In “L’art de l’écoute” (The Art of Listening), the artist and researcher Sandra Volny dives deep into the upheavals caused by climate change, offering a profound and perceptive exploration of “surviving aural spaces.” In a series of collaborative projects, she has probed the persistence of sonic residues in our changing environment. From the background noise of the Pacific Ocean from which Chilean fishers draw navigation guidance, to the recorded sounds of the Dead Sea that reveal its own disappearance, each of her works provides unique insight into the fragility and resilience of the world of sound. Aural traces of grains of sand in the New Mexico desert and vibrations of Antarctic ice are transformed into “sound fossils,” testifying to contemporary environmental challenges.
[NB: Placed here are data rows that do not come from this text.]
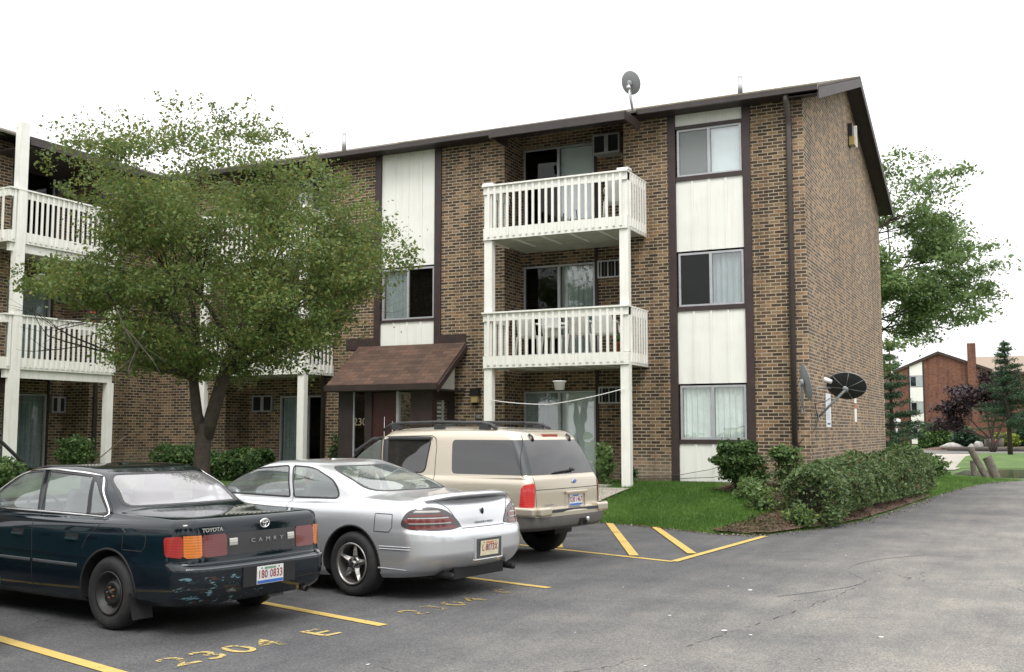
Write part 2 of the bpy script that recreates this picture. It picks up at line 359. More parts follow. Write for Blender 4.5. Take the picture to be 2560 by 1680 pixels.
    def build(s,name,parent=None,local=False,label=None,fix=False):
        me=s.mesh(name)
        if fix:
            bm=bmesh.new(); bm.from_mesh(me); bmesh.ops.recalc_face_normals(bm,faces=bm.faces); bm.to_mesh(me); bm.free()
        o=link(name,me,parent,local)
        if label: o['label']=label
        return o
def quads_np(name,V,mats,midx=None,parent=None,nper=4):
    n=len(V)//nper; me=bpy.data.meshes.new(name)
    me.vertices.add(len(V)); me.vertices.foreach_set('co',V.astype(np.float32).ravel())
    me.loops.add(n*nper); me.loops.foreach_set('vertex_index',np.arange(n*nper,dtype=np.int32))
    me.polygons.add(n); me.polygons.foreach_set('loop_start',np.arange(0,n*nper,nper,dtype=np.int32))
    try: me.polygons.foreach_set('loop_total',np.full(n,nper,dtype=np.int32))
    except Exception: pass
    for m in mats: me.materials.append(m)
    if midx is not None: me.polygons.foreach_set('material_index',midx.astype(np.int32))
    me.update(calc_edges=True); me.validate()
    return link(name,me,parent)
def leaves(name,P,size,mats,probs=None,parent=None,flat=0.4,aspect=.6,D=None):
    n=len(P); a=RNG.normal(size=(n,3)); a[:,2]*=(1-flat*.6)
    if D is not None: a=a*.6+D
    a/=np.linalg.norm(a,axis=1)[:,None]+1e-9
    b=RNG.normal(size=(n,3)); b[:,2]*=(1-flat); b-=a*(a*b).sum(1)[:,None]; b/=np.linalg.norm(b,axis=1)[:,None]+1e-9
    s=(size*(.55+RNG.uniform(0,1,n)**1.6*1.15))[:,None]
    V=np.empty((n,4,3)); V[:,0]=P-a*s; V[:,1]=P+b*s*aspect; V[:,2]=P+a*s; V[:,3]=P-b*s*aspect
    mi=RNG.choice(len(mats),n,p=probs) if len(mats)>1 else None
    return quads_np(name,V.reshape(-1,3),mats,mi,parent)
def text_mesh(s,size,m,ext=.002,T=None,shear=0,sx=1,off=0,align='CENTER',space=1):
    cu=bpy.data.curves.new('t','FONT'); cu.body=s; cu.size=size; cu.extrude=ext; cu.align_x=align; cu.align_y='CENTER'; cu.shear=shear; cu.offset=off; cu.space_character=space; cu.resolution_u=3
    o=bpy.data.objects.new('t',cu); C.objects.link(o); dg=bpy.context.evaluated_depsgraph_get(); dg.update()
    me=bpy.data.meshes.new_from_object(o.evaluated_get(dg)); C.objects.unlink(o); bpy.data.objects.remove(o)
    me.transform((T or Matrix())@Matrix.Diagonal((sx,1,1,1)))
    me.materials.clear(); me.materials.append(m); return me
# ---------------------------------------------------------------- camera, sky, sun
cam=bpy.data.cameras.new('camera'); co=bpy.data.objects.new('camera',cam); C.objects.link(co); SC.camera=co
cam.sensor_width=36; cam.lens=36*2620/2560; cam.clip_end=2000; cam.clip_start=.05
co.location=(0,0,1.72); co.rotation_euler=(R(90)+math.atan(237/2620),0,R(26.3))
W=bpy.data.worlds.new('World'); SC.world=W; W.use_nodes=True; nt=W.node_tree; nt.nodes.clear()
sky=N(nt,'ShaderNodeTexSky',sky_type='NISHITA'); sky.sun_disc=False; sky.sun_elevation=R(52); sky.sun_rotation=R(150); sky.dust_density=4; sky.air_density=1.5
tc=N(nt,'ShaderNodeTexCoord'); sp=N(nt,'ShaderNodeSeparateXYZ'); L(nt,tc.outputs['Generated'],sp.inputs[0])
gr=ramp(nt,sp.outputs[2],[(0.0,(13.8,13.8,13.9)),(.25,(16.4,16.3,16.3)),(1.0,(27.5,27.2,27))])
mp=N(nt,'ShaderNodeMapping'); mp.inputs['Scale'].default_value=(1.2,1.2,3.5); L(nt,tc.outputs['Generated'],mp.inputs[0])
cl=ramp(nt,noise(nt,mp.outputs[0],1.6,5,.5),[(.35,(.84,.84,.85)),(.65,(1.1,1.1,1.1))])
ov=mixc(nt,1,gr.outputs[0],cl.outputs[0],'MULTIPLY')
fin=mixc(nt,.93,sky.outputs[0],ov)
bg=N(nt,'ShaderNodeBackground'); bg.inputs[1].default_value=.1; L(nt,fin,bg.inputs[0]); wo=N(nt,'ShaderNodeOutputWorld'); L(nt,bg.outputs[0],wo.inputs[0])
sd=bpy.data.lights.new('sun','SUN'); sd.energy=1.5; sd.angle=R(18); sd.color=(1,.97,.92); so=bpy.data.objects.new('sun',sd); C.objects.link(so)
so.rotation_euler=(R(38),0,R(30))   # high, from behind the camera's right shoulder
SC.view_settings.view_transform='Standard'; SC.view_settings.look='None'; SC.view_settings.exposure=.08; SC.view_settings.gamma=1
SC.render.resolution_x=1024; SC.render.resolution_y=672
SC.render.engine='CYCLES'; SC.cycles.max_bounces=8; SC.cycles.transparent_max_bounces=12

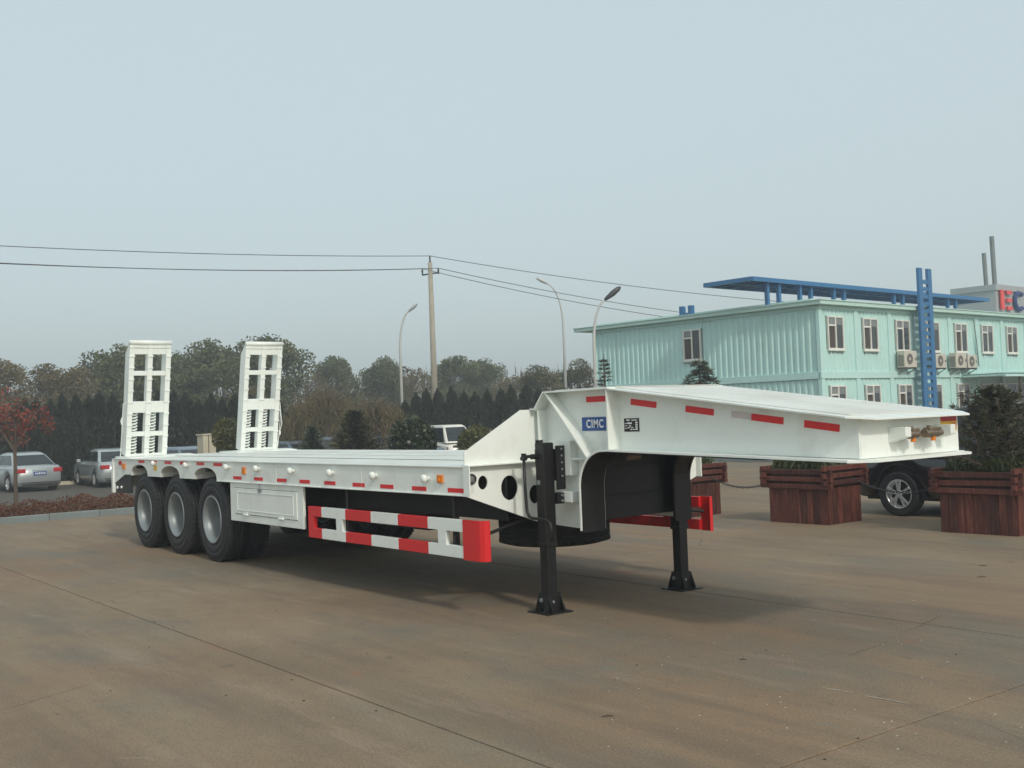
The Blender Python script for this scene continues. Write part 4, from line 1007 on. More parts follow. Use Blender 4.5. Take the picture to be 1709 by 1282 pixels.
# air conditioners
def ac(x, z, label, w_=.82, h=.56):
    e = empty('air_conditioner', world(x, -.05, z), BY, label=label, cat='air conditioner', group='air conditioners on the mint building front')
    b = MB(); b.box(0, w_, -.38, -.06, 0, h); b.build('casing', 'acbody', e, bevel=.015)
    b = MB(); b.lathe([(.0, -.012), (.06, -.012), (.06, -.004), (.19, -.004), (.20, -.016), (.215, -.016), (.215, 0)], (w_ * .42, -.381, h * .5), 1, 24); b.build('fan_grille', 'acdark', e, smooth=False)
    b = MB(); b.lathe([(.0, -.02), (.055, -.018), (.06, -.012)], (w_ * .42, -.381, h * .5), 1, 14); b.build('fan_hub', 'acbody', e)
    b = MB(); b.box(w_ * .86, w_ * .94, -.395, -.381, h * .42, h * .58)
    for k in range(9): b.box(-.012, -.001, -.34, -.10, .06 + k * .05, .085 + k * .05)
    b.build('side_louvres', 'acdark', e)
    b = MB(); b.box(.1, .15, -.42, .0, -.05, -.005); b.box(w_ - .15, w_ - .1, -.42, .0, -.05, -.005); b.beam((.12, -.38, -.05), (.12, 0, -.25), .03, .03); b.beam((w_ - .12, -.38, -.05), (w_ - .12, 0, -.25), .03, .03); b.build('bracket', 'acdark', e)
ac(5.22, 3.12, 'air conditioner left of the blue ladder column', .95, .66); ac(7.72, 3.10, 'air conditioner right beside the blue ladder column', .86, .58)
ac(9.42, 3.10, 'larger air conditioner of the pair right of the blue ladder column', .92, .64); ac(10.46, 3.10, 'smaller rightmost air conditioner of the pair', .82, .56)
# blue ladder column
e = empty('ladder_column', world(7.02, -.45), BY, label='tall blue steel ladder-shaped column in front of the mint building', cat='column')
for x in (-.52, .22):
    b = MB(); b.box(x, x + .30, -.06, .06, 0, 7.15); b.build('rail', 'bluesteel', e, bevel=.01)
z = .3; r0 = None
while z < 6.8:
    if r0 is None: b = MB(); b.box(-.22, .22, -.04, .04, -.08, .08); r0 = b.build('rung', 'bluesteel', e, (0, 0, z))
    else: share(r0, e, (0, 0, z))
    z += .30
e = empty('ladder_column', world(-.1, 6.1, 5.62), BY + math.pi / 2, label='top of a blue steel column showing above the far side eaves', cat='column')
b = MB(); b.box(-.32, -.14, -.1, .1, 0, .38); b.build('rail', 'bluesteel', e); b = MB(); b.box(.14, .32, -.1, .1, 0, .38); b.build('rail', 'bluesteel', e); b = MB(); b.box(-.14, .14, -.08, .08, .0, .1); b.build('rung', 'bluesteel', e)
# blue canopy above the roof
e = empty('roof_pergola', world(0, 1.9, 5.62), BY, label='long blue steel pergola standing above the mint building roof', cat='pergola')
X0, X1, Y0, Y1, Z0 = -1.35, 17.6, .0, 2.25, .86
b = MB()
for y in (Y0, Y1): b.box(X0, X1, y - .05, y + .05, Z0, Z0 + .16)
for x in (X0, X1): b.box(x - .05, x + .05, Y0, Y1, Z0, Z0 + .16)
b.box(X0, X1, (Y0 + Y1) / 2 - .04, (Y0 + Y1) / 2 + .04, Z0 + .01, Z0 + .13); b.build('edge_beam', 'bluesteel', e)
r0 = None; x = X0 + .75
while x < X1 - .1:
    if r0 is None: b = MB(); b.box(-.03, .03, Y0 + .05, Y1 - .05, Z0 + .02, Z0 + .14); r0 = b.build('slat', 'bluesteel', e, (x, 0, 0))
    else: share(r0, e, (x, 0, 0))
    x += .77
b = MB(); b.box(X0 + .05, X1 - .05, Y0 + .05, Y1 - .05, Z0 + .141, Z0 + .155); b.build('roof_sheet', 'bluesteel', e)
for x in (-.25, 1.9, 4.3, 9.0, 13.8):
    for y in (.12,):
        for dx in (0, .75):
            b = MB(); b.box(x + dx, x + dx + .14, y, y + .14, 0, Z0); b.build('post', 'bluesteel', e)
# grey building with sign
gp = at(1667, 600, 62); GA = BY
e = empty('grey_building', (gp.x, gp.y, 0), GA, label='plain grey flat-roofed building with a large sign, behind the mint building', cat='building')
zt = at(1667, 474, 62).z
b = MB(); b.box(0, 26, 0, 2.3, 0, zt - .3); b.build('wall', 'greywall', e); b = MB(); b.box(-.08, 26.08, -.08, 2.38, zt - .3, zt); b.build('parapet', 'greywall', e)
b = MB(); b.tube([(.85, .4, zt), (.75, .4, zt + 2.6)], .12, 10); o = b.build('roof_pipe', 'kerb', e); o['label'] = 'taller grey pipe on the roof'
b = MB(); b.tube([(.62, .75, zt), (.52, .75, zt + 1.75)], .11, 10); o = b.build('roof_pipe', 'kerb', e); o['label'] = 'shorter grey pipe on the roof'
sn = empty('roof_sign', (0, 0, 0), label='large red and navy letters on the grey building wall at the right edge', cat='sign')
sn.location = (gp.x, gp.y, zt); sn.rotation_euler = (0, 0, GA)
b = MB(); b.box(.30, .66, -.16, -.08, -1.30, -.28); b.build('letter_i', 'signred', sn)
b = MB()
for z in (-.48, -.89, -1.30): b.box(.98, 1.55, -.16, -.08, z, z + .19)
b.build('letter_e', 'signred', sn)
pts = [(2.42 + .50 * math.cos(t), -.12, -.80 + .44 * math.sin(t)) for t in [R_(50 + 260 * k / 20) for k in range(21)]]
b = MB(); b.tube(pts, .115, 8); b.build('letter_c', 'signblue', sn)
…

In these explorations the traces and paths of sound are not turned solely toward the past; they evoke a rebirth, a plea for us to remember and to recompose forgotten stories. In “L’art de l’écoute,” Volny invites us to listen to a possible future, a horizon that integrates these past narratives as a means of survival in a changing world.
Biography
Sandra Volny is an artist and researcher who studies the perception of sound spaces. Her approach is deployed in installations, videos, instruments, group situations, and performative paths that combine listening, scientific investigation, and fieldwork. She holds a doctorate in arts and sciences from Université Paris 1 Panthéon Sorbonne; the subject of her dissertation was “surviving aural spaces,” in which she explored the persistence of sound in spaces through their material, sensory, and social constellations. Her research has been the subject of solo and group exhibitions at the Musée d’art de Joliette, Darling Foundry, Clark Centre, FOFA Gallery, Centre d’exposition de l’Université de Montréal, Galerie Michel Journiac (Paris), Ionion Center (Cephalonia) and Raumlabor-267 (Braunschweig). Her works are in national and private collections, including those of the Musée d’art contemporain de Montréal, Hydro-Québec, and Majudia.